こうした、別々のアーティストの作品を並べたときの繋がりを体験できるのは、写真集にはない、美術館だからこその体験ですね。
「学び」の場だけではない、美術館の可能性
そんな”偶然の出会い”を楽しむ展覧会ですが、会場のところどころに、小鳥と犬のイラストがさりげなく描かれ、一緒に展示をめぐっているような気分になります。また、図録もこの小鳥と犬が会場を巡る「絵本パート」が取り入れられたユニークな構成です。
展示室の中には、靴を脱いで座ることができる芝生のようなマットや、ベンチも。全111点と、多くの写真で構成された展覧会ですが、のんびりと作品を楽しめますね。

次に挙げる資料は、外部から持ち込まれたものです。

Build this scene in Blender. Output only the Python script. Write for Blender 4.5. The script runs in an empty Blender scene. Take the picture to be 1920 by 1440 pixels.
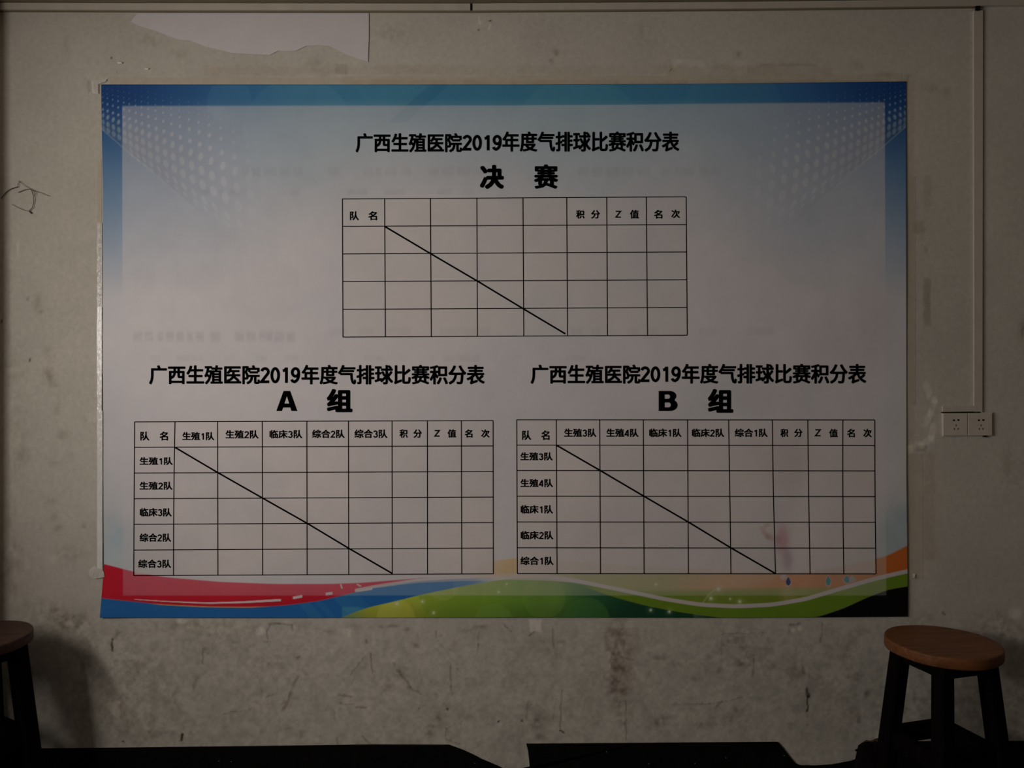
import bpy, bmesh, math, random
import numpy as np
from mathutils import Vector, Matrix

C = bpy.context.scene.collection
random.seed(7)
S = 0.0019            # metres per photo pixel on the back wall
F = 1440.0            # focal length in pixels (frame 1920 x 1440)
D = S * F             # camera distance to the back wall
ZC = 1.376            # camera height

# ------------------------------------------------------------------ camera
cam = bpy.data.cameras.new('camera'); camo = bpy.data.objects.new('camera', cam); C.objects.link(camo)
camo.location = (0, -D, ZC); camo.rotation_euler = (math.pi/2, 0, 0)
cam.sensor_width = 36; cam.lens = 36*F/1920; cam.clip_start = 0.02
bpy.context.scene.camera = camo
# ------------------------------------------------------------------ world, window light, exposure
w = bpy.data.worlds.new('world'); bpy.context.scene.world = w; w.use_nodes = True
bg = w.node_tree.nodes['Background']; bg.inputs[0].default_value = (1, .86, .72, 1); bg.inputs[1].default_value = .009
WIN = (-2.28, -2.25, 1.66, 2.1, .34)     # x, y, z of the window middle, width, height
la = bpy.data.lights.new('daylight', 'AREA'); la.shape = 'RECTANGLE'; la.size = WIN[4]; la.size_y = WIN[3]
la.energy = 47; la.color = (1, .935, .89)
lo = bpy.data.objects.new('daylight', la); C.objects.link(lo)
lo.location = WIN[:3]; lo.rotation_euler = (0, -math.pi/2, 0)
vs = bpy.context.scene.view_settings
vs.view_transform = 'Standard'; vs.look = 'None'; vs.gamma = 1; vs.exposure = 0; vs.use_curve_mapping = False

# ------------------------------------------------------------------ helpers
def P(px, py, y=0.0):
    """point at room depth y (0 = wall, negative = towards the camera) seen at photo pixel px, py"""
    k = (D + y) / F
    return Vector(((px-960)*k, y, ZC-(py-720)*k))
def lin(c):
    c = np.asarray(c, float)/255.0
    return np.where(c <= .04045, c/12.92, ((c+.055)/1.055)**2.4)
def tag(o, label=None, cat=None, group=None, kind=None):
    if label: o['label'] = label
    if cat: o['category'] = cat
    if group: o['group'] = group
    if kind: o['kind'] = kind
    return o
def empty(name, loc=(0,0,0), rz=0):
    o = bpy.data.objects.new(name, None); C.objects.link(o); o.location = loc; o.rotation_euler = (0,0,rz)
    o.empty_display_size = .05
    return o
def link(name, me, m=None, parent=None):
    o = bpy.data.objects.new(name, me); C.objects.link(o)
    if m: me.materials.append(m)
    if parent: o.parent = parent; o.matrix_parent_inverse = Matrix.Translation(parent.location).inverted() if parent.get('world_children') else Matrix()
    return o
def obj(name, bm, m, parent=None, smooth=False):
    me = bpy.data.meshes.new(name); bmesh.ops.recalc_face_normals(bm, faces=bm.faces)
    bm.to_mesh(me); bm.free()
    if smooth: me.polygons.foreach_set('use_smooth', [True]*len(me.polygons))
    return link(name, me, m, parent)
def pbox(bm, a, b, bev=0.0):
    r = bmesh.ops.create_cube(bm, size=1)
    a = Vector(a); b = Vector(b); c = (a+b)/2; s = Vector([abs(b[i]-a[i]) for i in range(3)])
    for v in r['verts']: v.co = Vector([v.co[i]*s[i]+c[i] for i in range(3)])
    if bev: bmesh.ops.bevel(bm, geom=list({e for v in r['verts'] for e in v.link_edges}), offset=bev, segments=2, affect='EDGES', profile=.5)
def slab(bm, pts, y0, y1):
    """outline in photo pixels on the wall, filled and given thickness between depths y0 and y1"""
    w_ = [P(x, y, y0) for x, y in pts]
    f = [bm.verts.new((p.x, y0, p.z)) for p in w_]; b = [bm.verts.new((p.x, y1, p.z)) for p in w_]
    n = len(pts)
    bm.faces.new(f); bm.faces.new(b[::-1])
    for i in range(n): bm.faces.new((f[i], b[i], b[(i+1) % n], f[(i+1) % n]))
def tube(bm, pts, r, n=6):
    rings = []
    for i, p in enumerate(pts):
        a = pts[max(i-1, 0)]; b = pts[min(i+1, len(pts)-1)]
        t = (b-a).normalized(); u = t.cross(Vector((0, 1, .01))).normalized(); v = t.cross(u)
        rr = r[i] if isinstance(r, (list, tuple)) else r
        rings.append([bm.verts.new(p+(u*math.cos(k*2*math.pi/n)+v*math.sin(k*2*math.pi/n))*rr) for k in range(n)])
    for A, B in zip(rings, rings[1:]):
        for k in range(n): bm.faces.new((A[k], A[(k+1) % n], B[(k+1) % n], B[k]))
    bm.faces.new(rings[0]); bm.faces.new(rings[-1][::-1])

def mat(name, col, rough=.7, var=.15, scale=20, bump=0, bscale=80, attr=False, spec=.3, alpha=None, stretch=None, metal=0):
    m = bpy.data.materials.new(name); m.use_nodes = True; nt = m.node_tree; N = nt.nodes; L = nt.links
    b = N['Principled BSDF']; b.inputs['Roughness'].default_value = rough
    b.inputs['Specular IOR Level'].default_value = spec; b.inputs['Metallic'].default_value = metal
    tc = N.new('ShaderNodeTexCoord'); mp = N.new('ShaderNodeMapping'); L.new(tc.outputs['Object'], mp.inputs[0])
    if stretch: mp.inputs['Scale'].default_value = stretch
    no = N.new('ShaderNodeTexNoise'); no.inputs['Scale'].default_value = scale; no.inputs['Detail'].default_value = 6
    no.inputs['Roughness'].default_value = .65
    L.new(mp.outputs[0], no.inputs['Vector'])
    mr = N.new('ShaderNodeMapRange'); mr.inputs['From Min'].default_value = .25; mr.inputs['From Max'].default_value = .75
    mr.inputs['To Min'].default_value = 1-var; mr.inputs['To Max'].default_value = 1+var*.6
    L.new(no.outputs['Fac'], mr.inputs['Value'])
    mx = N.new('ShaderNodeMix'); mx.data_type = 'RGBA'; mx.blend_type = 'MULTIPLY'; mx.inputs[0].default_value = 1
    if attr:
        at = N.new('ShaderNodeAttribute'); at.attribute_name = 'Col'; L.new(at.outputs['Color'], mx.inputs[6])
    else:
        mx.inputs[6].default_value = (*lin(col), 1)
    L.new(mr.outputs[0], mx.inputs[7]); L.new(mx.outputs[2], b.inputs['Base Color'])
    if bump:
        n2 = N.new('ShaderNodeTexNoise'); n2.inputs['Scale'].default_value = bscale; n2.inputs['Detail'].default_value = 5
        L.new(mp.outputs[0], n2.inputs['Vector'])
        bp = N.new('ShaderNodeBump'); bp.inputs['Strength'].default_value = bump; bp.inputs['Distance'].default_value = .004
        L.new(n2.outputs['Fac'], bp.inputs['Height']); L.new(bp.outputs[0], b.inputs['Normal'])
    if alpha is not None: b.inputs['Alpha'].default_value = alpha
    return m

# numpy value noise
def vnoise(x, y, seed=0):
    r = np.random.RandomState(seed); T = r.rand(256, 256)
    xi = np.floor(x).astype(int); yi = np.floor(y).astype(int); fx = x-xi; fy = y-yi
    fx = fx*fx*(3-2*fx); fy = fy*fy*(3-2*fy)
    g = lambda a, b: T[a & 255, b & 255]
    return (g(xi, yi)*(1-fx)+g(xi+1, yi)*fx)*(1-fy)+(g(xi, yi+1)*(1-fx)+g(xi+1, yi+1)*fx)*fy
def fbm(x, y, s, seed=0, o=5):
    t = 0; a = .5; n = 0
    for i in range(o):
        t = t+a*vnoise(x/s+17.3*i, y/s+9.1*i, seed+i); n += a; a *= .55; s /= 2.05
    return t/n
def sst(x, a, b):
    t = np.clip((x-a)/(b-a), 0, 1); return t*t*(3-2*t)

def grid_mesh(name, X, Y, Z, col, m, parent=None):
    """X, Y, Z arrays (rows, cols) -> smooth quad grid with a point colour attribute"""
    h, wd = X.shape; n = h*wd
    co = np.stack([X, Y, Z], -1).reshape(-1, 3).astype(np.float32)
    i = np.arange(n).reshape(h, wd)
    q = np.stack([i[1:, :-1], i[1:, 1:], i[:-1, 1:], i[:-1, :-1]], -1).reshape(-1, 4)
    me = bpy.data.meshes.new(name); me.vertices.add(n); me.vertices.foreach_set('co', co.ravel())
    me.loops.add(q.size); me.loops.foreach_set('vertex_index', q.ravel().astype(np.int32))
    me.polygons.add(len(q)); me.polygons.foreach_set('loop_start', np.arange(0, q.size, 4, dtype=np.int32))
    me.polygons.foreach_set('use_smooth', np.ones(len(q), bool))
    me.update(calc_edges=True)
    a = me.color_attributes.new('Col', 'FLOAT_COLOR', 'POINT')
    c4 = np.ones((n, 4), np.float32); c4[:, :3] = col.reshape(-1, 3); a.data.foreach_set('color', c4.ravel())
    return link(name, me, m, parent)

def seg(px, py, x0, y0, x1, y1):
    dx, dy = x1-x0, y1-y0; L2 = dx*dx+dy*dy+1e-9
    t = np.clip(((px-x0)*dx+(py-y0)*dy)/L2, 0, 1)
    return np.hypot(px-x0-t*dx, py-y0-t*dy)

# ------------------------------------------------------------------ materials
M_trim = mat('painted_plaster', (128, 118, 96), .85, .12, 9, .25, 60)
M_plain = mat('old_wall_paint', (196, 189, 180), .9, .12, 5, .3, 60)
M_floor = mat('concrete_floor', (74, 66, 60), .8, .25, 6, .4, 40)
M_skirt = mat('black_skirting_paint', (15, 13, 12), .8, .5, 14, .4, 60, spec=.08)
M_trunk = mat('plastic_trunking', (200, 191, 176), .6, .1, 14, .1, 90)
M_trunk2 = mat('grey_trunking', (203, 194, 180), .6, .1, 14, .1, 90)
M_sock = mat('ivory_plastic', (208, 199, 183), .5, .07, 30)
M_hole = mat('socket_hole', (10, 9, 8), .8, 0, 10)
M_poster = mat('printed_vinyl', (255, 255, 255), .55, .035, 14, .05, 500, attr=True, spec=.22)
M_ink = mat('black_ink', (6, 5, 6), .8, .05, 40, spec=0)
M_tape = mat('clear_tape', (246, 242, 234), .16, .25, 60, .9, 130, spec=.8, alpha=.6, stretch=(1, 1, .35))
M_tapedull = mat('dull_tape', (236, 224, 200), .35, .12, 18, .3, 90, spec=.4, alpha=.2)
M_tapebright = mat('glossy_tape', (252, 250, 246), .25, .08, 40, .7, 110, spec=.8, alpha=.92, stretch=(1, 1, .4))
M_paper = mat('torn_white_paper', (222, 215, 216), .9, .06, 9, .1, 60)
M_seat = mat('worn_wood', (116, 72, 42), .5, .5, 4, .3, 30, stretch=(1.5, 14, 14), spec=.22)
M_seatd = mat('dark_worn_wood', (74, 50, 42), .5, .6, 4, .3, 30, stretch=(1.5, 14, 14), spec=.22)
M_leg = mat('black_painted_wood', (13, 9, 8), .8, .5, 6, .3, 30, stretch=(8, 8, 1), spec=.03)
M_cloth = mat('dark_cloth', (20, 15, 14), .85, .6, 20, .6, 60, spec=.05)
M_brown = mat('brown_cloth_edge', (74, 48, 34), .85, .5, 30, .5, 60)
M_thread = mat('dark_thread', (86, 78, 70), .9, .3, 60)
M_white = mat('white_window_frame', (210, 208, 200), .5, .1, 10)

# ------------------------------------------------------------------ setting: back wall with its marks
def axis(segs):
    out = [segs[0][0]]
    for a, b, st in segs:
        n = max(1, round((b-a)/st)); out += list(a+(b-a)*np.arange(1, n+1)/n)
    return np.array(out)
XL = -226; XR = 3270
gx = axis([(XL, -20, 40), (-20, 1940, 2), (1940, XR, 40)])
gy = axis([(-40, 158, 2.2), (158, 1150, 6), (1150, 1446, 2)])
PX, PY = np.meshgrid(gx, gy)
base = lin((203, 197, 184)); base = base*np.ones(PX.shape+(1,))
n1 = fbm(PX, PY, 210, 3); n2 = fbm(PX, PY, 60, 11); n3 = fbm(PX, PY, 16, 23, 4)
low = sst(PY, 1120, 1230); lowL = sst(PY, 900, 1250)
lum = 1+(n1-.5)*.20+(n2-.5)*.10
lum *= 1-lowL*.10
n6 = fbm(PX, PY, 7, 61, 3)
lum *= 1-(.05+.13*low)*(n6-.5)*2
lum *= 1-low*np.clip((n3-.5)*.42+(n2-.52)*.25, -.08, .3)
base *= lum[..., None]
def stain(m, mul):
    global base
    base = base*(1-m[..., None]*(1-np.array(mul)))
WARM = (.80, .70, .58); DARK = (.30, .27, .25); GREY = (.72, .70, .68); LITE = (1.25, 1.27, 1.3)
def rect(x0, y0, x1, y1, e=6):
    wob = (n3-.5)*e*1.6
    return sst(PX+wob, x0-e/2, x0+e/2)*(1-sst(PX+wob, x1-e/2, x1+e/2))*sst(PY+wob, y0-e/2, y0+e/2)*(1-sst(PY+wob, y1-e/2, y1+e/2))
def blob(x, y, rx, ry, k=1):
    return k*np.exp(-(((PX-x)/rx)**2+((PY-y)/ry)**2))*(np.clip((n3-.32)*2.2+(n6-.45)*1.6, 0, 1.25) if max(rx, ry) > 18 else np.clip(.35+n3*.7+(n6-.5)*1.2, 0, 1.2))
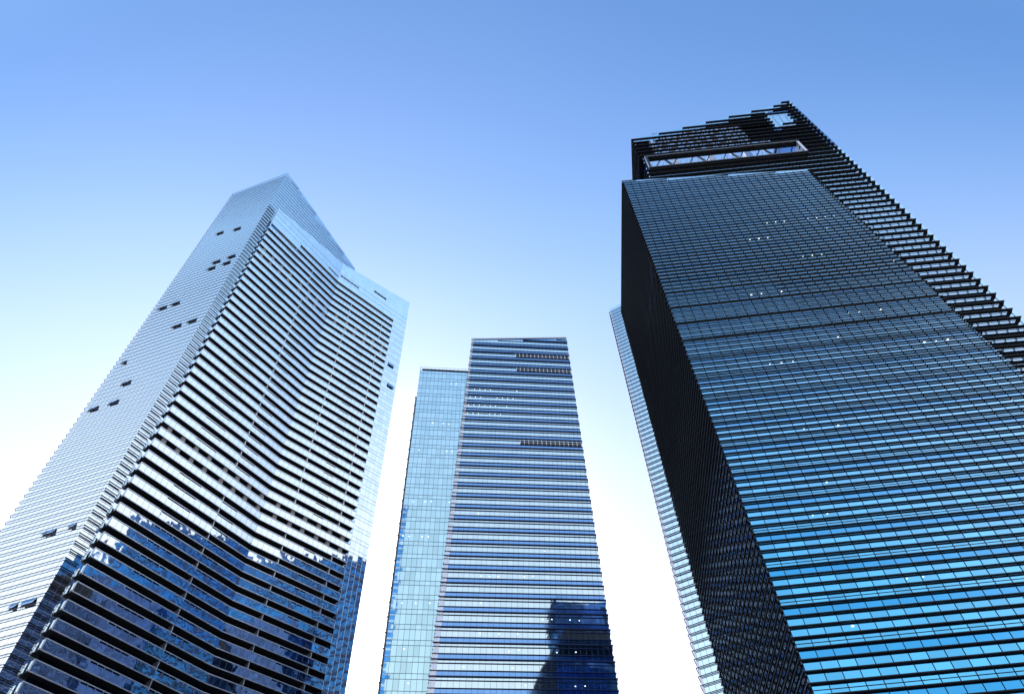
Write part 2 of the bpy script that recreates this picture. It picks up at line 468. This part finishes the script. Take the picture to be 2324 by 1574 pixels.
# pale glass screen shown where fins are missing, and along the sloping top
mb = MB(); 
pn = nrm(CD) * .03
for i in range(4):
    for r in range(5):
        a_, b_ = cfront(33.8 + i * 1.41) + pn, cfront(33.8 + (i + 1) * 1.41 - .05) + pn
        za, zb = 164.9 + r * 1.93, 164.9 + (r + 1) * 1.93 - .05
        mb.quad((a_.x, a_.y, za), (b_.x, b_.y, za), (b_.x, b_.y, zb), (a_.x, a_.y, zb), [(i, r), (i + .99, r), (i + .99, r + .99), (i, r + .99)])
mb.make('glass_screen', M['g_pale'], RT)
mb = MB(); 
for i in range(28):
    s0, s1 = i * CW / 28, (i + 1) * CW / 28
    a_, b_ = cfront(s0) + pn * 2, cfront(s1) + pn * 2; za, zb = croof(a_), croof(b_)
    mb.quad((a_.x, a_.y, za - 2.0), (b_.x, b_.y, za - 2.0), (b_.x, b_.y, zb + 1.0), (a_.x, a_.y, za + 1.0), [(i, 0), (i + .99, 0), (i + .99, .99), (i, .99)])
mb.make('parapet', M['g_pale'], RT)
# terrace frame, columns, trusses
mb = MB()
o1 = 1.0
def fbox(mb, s0, s1, z0, z1, o0, o1_, mat=None):
    n_ = nrm(CD); a_, b_ = cfront(s0), cfront(s1)
    mb.prism([a_ + n_ * o1_, b_ + n_ * o1_, b_ + n_ * o0, a_ + n_ * o0], z0, z1)
fbox(mb, .25, 35.0, FZ1 - .2, FZ1 + .15, -.25, o1); fbox(mb, .25, 35.0, FZ0 - .25, FZ0 + .1, -.25, o1)
fbox(mb, .25, .85, FZ0 + .1, FZ1 - .2, -.6, o1); 
mb.make('terrace_frame', M['bronze'], RT)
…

本展覧会を企画した東京都写真美術館の武内厚子学芸員は、このような展示方法について、以下の様にお話をされていました。
「近年、美術館は「学び」のための場などとして、「何かを得て帰らなければならないところ」と思われてしまっているところがありますが、必ずしもアートは何かの役に立つものでなくても良いのではないか?という疑問が、今回の展覧会のヒントのひとつとなりました。
気持ちが辛いときに展覧会を観て元気になったり涙がこぼれたりというような、「学び」に行くのとは違った体験は皆さんもあるのではないでしょうか。何を学ぶかではなく、展覧会と空間を体感し、それぞれが自由に何かを感じることができる展示の形も示せればと思います。」
目的を持って展覧会を楽しむのも良いですが、かわいい小鳥と犬につられて入った展示室で、リラックスして展覧会を楽しむ中で、”探していなかったもの”が見つかるかもしれませんね。
「TOPコレクション セレンディピティ 日常のなかの予期せぬ素敵な発見」展は、東京都恵比寿にある東京都写真美術館で、2023年7月9日まで開催されています。
展覧会情報
TOPコレクション セレンディピティ 日常のなかの予期せぬ素敵な発見
公式URL https://topmuseum.jp/contents/exhibition/index-4530.html
会期 2023年 4月 7日 (金)~ 2023年 7月 9日 (日)
会場 東京都写真美術館 3F展示室
〒153-0062東京都目黒区三田 1-13-3恵比寿ガーデンプレイス内
電話 03-3280-0099
開館時間 10:00-18:00(木・金は 20:00まで) 入館は閉館 30分前まで
休館日 毎週月曜日 (ただし、 5/1は開館
観覧料 一般 700円 /大学・専門学校生 560円 /中高生・ 65歳以上 350円
※小学生以下及び都内在住・在学の中学生、障害者手帳をお持ちの方とその介護者(2名まで )は無料。